To be brief, I don't know what the result of this trial under anarchism would be, but a greater mind than mine—and I'm sorry, but I don't know whose it was—has said that when the process is good, the result will be also. The means is an end in itself. Just means will yield just ends. Otherwise we are left with doing evil in the hopes that good will result, which violates a clear teaching of scripture (Ro 3:8).
The elephant in the room of the Assange case is, of course, that the women did not come forward with their accusations until after Mr. Assange was wanted by Uncle Sam for the Wikileaks. Are the women really acting on their own, or are they Uncle Sam's agents, willing or otherwise? Is this part of a plot to land Mr. Assange in the same kind of torture cell that Bradley Manning now occupies?
I don't know, but my guess is that if Mr. Assange is sent to Sweden to face rape charges, he will be incarcerated there, and once incarcerated he will be extradited to the US and tortured. I could be wrong—one could say that the British are more likely to extradite him than the Swedes—but I see the British role—and I believe the whole thing is a stage play—as that of the neutral party keeping the factions from coming to blows, at least for now. I expect them eventually to hand him over to the US directly, or if not, to the Swedes.

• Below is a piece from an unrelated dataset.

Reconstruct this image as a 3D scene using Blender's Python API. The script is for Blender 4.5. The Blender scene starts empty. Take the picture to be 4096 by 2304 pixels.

How much more believable the whole thing would be if an independent arbitrator, agreed to by both parties in the rape case, were to hear the arguments on both sides and render a decision. Mr. Assange could stay in Britain, the women could stay in Sweden, the hearings could take place using encrypted video conferencing software, and once the decision came down, we would find out for sure what the parties were made of by their willingness to abide by it.
As it is, the rape case is inextricable from the leaks case, and in the latter we have a small organization facing the most powerful empire the world has ever seen. And while that empire has found itself unable in the past to defeat small organizations like the Viet Cong, al-Qaeda, and numerous drug cartels, it has certainly managed to spill a lot of innocent blood in its futile attempts to do so. This does not bode well for anyone's future.
When it comes to bloodshed, nobody does it better than the state. If you want the antithesis of bloodshed, look to the antithesis of the state.